Con esto, se reconoce la capacidad de lograr el consenso de la comunidad de argumentación ideal, ilimitada, como idea regulativa de la validez intersubjetiva, tanto de argumenots relevantes desde el punto de vista teórico como de los con relevancia ético-práctica.

Naturalmente, para esta demostración se presupone que uno está dispuesto a llevar a cabo la autorreflexión -no sicológica- a la que aquí se hace referencia.Y en mi opinión, quien acepta inmediatamente limitaciones pragmáticamente necesarias o funcionales de la temática relevante y diferenciaciones entre participantes más o menos competentes, como características esenciales del discurso, no está dispuesto a una reflexión trascendental de los presupuestos discursivos de su pensamiento. Pues todas las limitaciones pragmáticas del apriori de la igualdad básica de derechos de todos los miembros del discurso y de la en principio ilimitada tematizabilidad de los intereses vitales en el discurso necesitan a su vez una justificación que en principio presupone que las razones pueden contar con el consenso de todos los afectados (al igual que en Kant la constitución de un Estado presupone no de facto pero sí de acuerdo con la idea regulativa, la voluntad unificada de todos los ciudadanos). Debido a la indicada introducción -en principio presupuesta como susceptible de lograr el consenso de todos los afectados- de cualificaciones de las condiciones o reglas del discurso, pragmáticamente necesarias o funcionales, se constituye desde luego el carácter de un juego cooperativo, que es indispensable para el discurso real (institucionalizable), como una empresa especial, teleológico-racional, en el mundo.

Pág. 88-90.

Pero, ¿hasta qué punto pueden ser consideradas las reglas indicadas de la reciprocidad uiversalizada de una comunidad ideal de comunicación como normas básicas en el sentido del principio de racionalidad ético de una fundamentación posible de normas prácticamente aplicables?

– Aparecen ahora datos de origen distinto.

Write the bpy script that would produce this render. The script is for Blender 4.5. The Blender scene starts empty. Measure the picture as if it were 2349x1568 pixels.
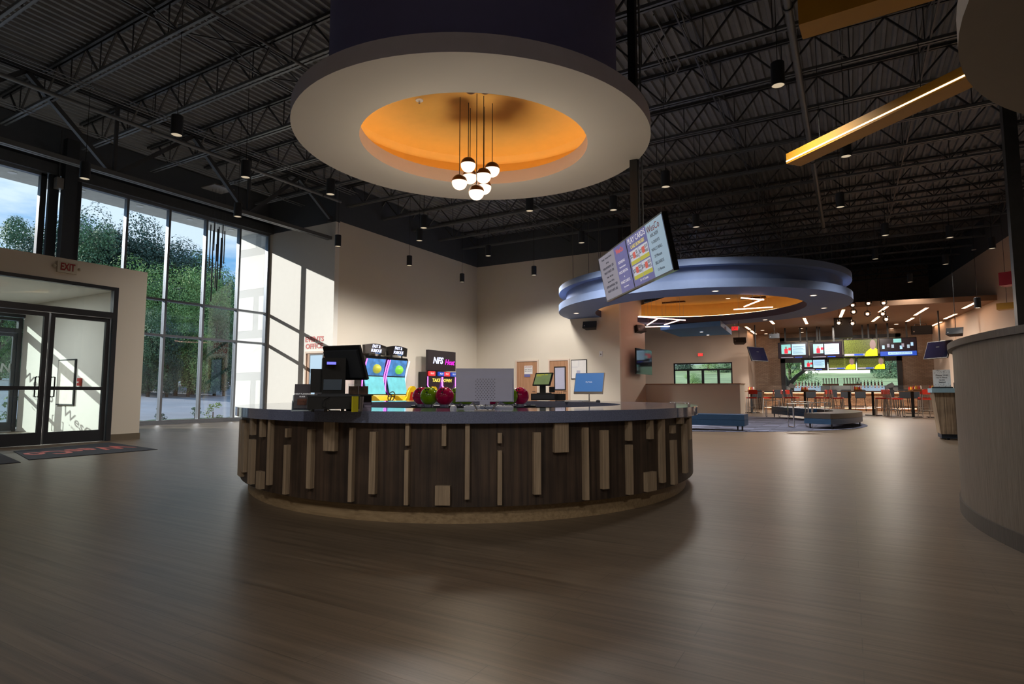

Una vez más quisiera volver a la objeción según la cual a nivel del discurso libre de la carga de la acción todavía no pueden haber deberes o normas éticamente relevantes. Y quisiera conceder en principio lo siguiente:

Efectivamente, de manera inmediata, a través de la reflexión pragmático-trascendental sobre las condiciones normativas del discurso libre de la carga de la acción, no es posible derivar normas concretas, referidas a la situación, como son ya siepre presupuestas en el sentido de certeza del trasfondo vital-mundanal en el “actuar comunicativo”. Pero ésta es justamente la condición para que haya que encontrar aquí el principio racional de la fundamentación procesal de normas referidas a la situación en los discursos prácticos que hay que institucionalizar: el principio de la capacidad necesaria de las consecuencias previsibles de las normas que hay que fundamentar, de lograr el consenso de todos los afectados.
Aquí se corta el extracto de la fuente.